27.1.2022
Between waves and patterns: space-time magnonic crystals and freezing of spin waves in films with Dzyaloshinskii-Moriya interaction and perpendicular anisotropy
Dr Paweł Gruszecki
Date, Time
27.01, 15:00 - 16:00
Location
Link to MSTeams meeting
Abstract:
Wave propagation in homogeneous media is known and well described by a dispersion relation. The periodic modulation, usually made with some lithography processes, introduces effects predicted by the Bloch theorem, which are widely exploited with photonic crystals and their magnetic counterparts, magnonic crystals. Interestingly, in ferromagnetic materials, space discrete translational symmetry can be introduced also with the periodic magnetization texture, without any structurization. This direction of research promises the formation of magnonic crystals on demand, with a high degree of reconfigurability and offering dynamical tuning [1,2].

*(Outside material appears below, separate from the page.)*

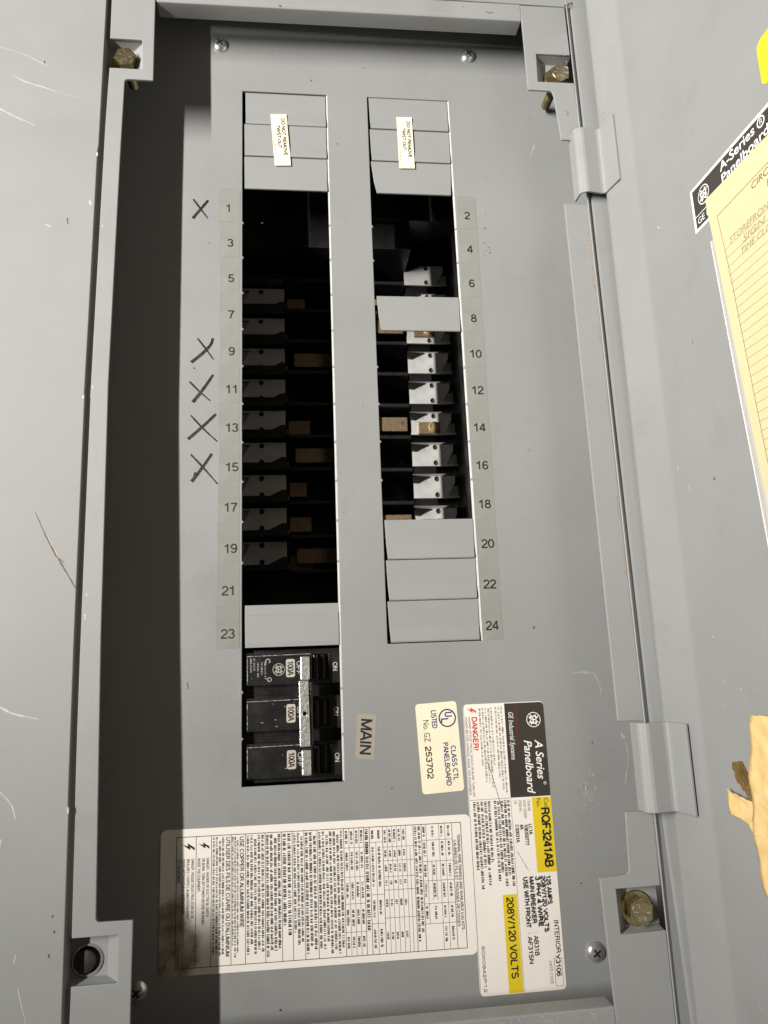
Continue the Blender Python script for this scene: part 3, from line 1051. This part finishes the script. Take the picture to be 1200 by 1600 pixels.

The concept of symmetry breaking can also be applied to time and the idea of systems with broken translational symmetry in both space and time, so-called space-time crystals, was proposed by F. Wilczek in 2012 [3]. Using scanning transmission X-ray microscopy we experimentally demonstrate at room-temperature and explain with micromagnetic simulations, the formation of a dynamical magnetic pattern characterized by a periodicity in both time and space in a thin permalloy stripe pumped by a spatially uniform microwave field [4]. Such a system can be considered as a driven space-time magnonic crystal (STMC). Moreover, we demonstrate an interaction of magnons with this STMC, resulting in the appearance of 100 nm long spin waves that are much shorter than the waves expected from the dispersion relation of the uniformly magnetized permalloy stripe at the pumping frequency. We show that this short wave originates from the second Brillouin zone of the magnonic band structure of the driven STMC. This finding clearly confirms the dynamical formation of the periodicity in space in a homogeneous ferromagnetic element and demonstrates that the dynamical magnetization pattern forms a suitable environment for Brillouin-type scattering of spin waves.
Acknowledgments
The research has received partially funding from the Polish National Science Centre project No. 2019/35/D/ST3/03729.
References:
[1] C. Banerjee et al., Phys. Rev. B 96, 024421 (2017).
[2] P. Gruszecki et al., Chapter 2, Solid State Physics 70, 1 (2019).
[3] F. Wilczek, Phys. Rev. Lett. 109, 160401 (2012).
[4] N. Träger et al., Phys. Rev. Lett. 126, 057201 (2021).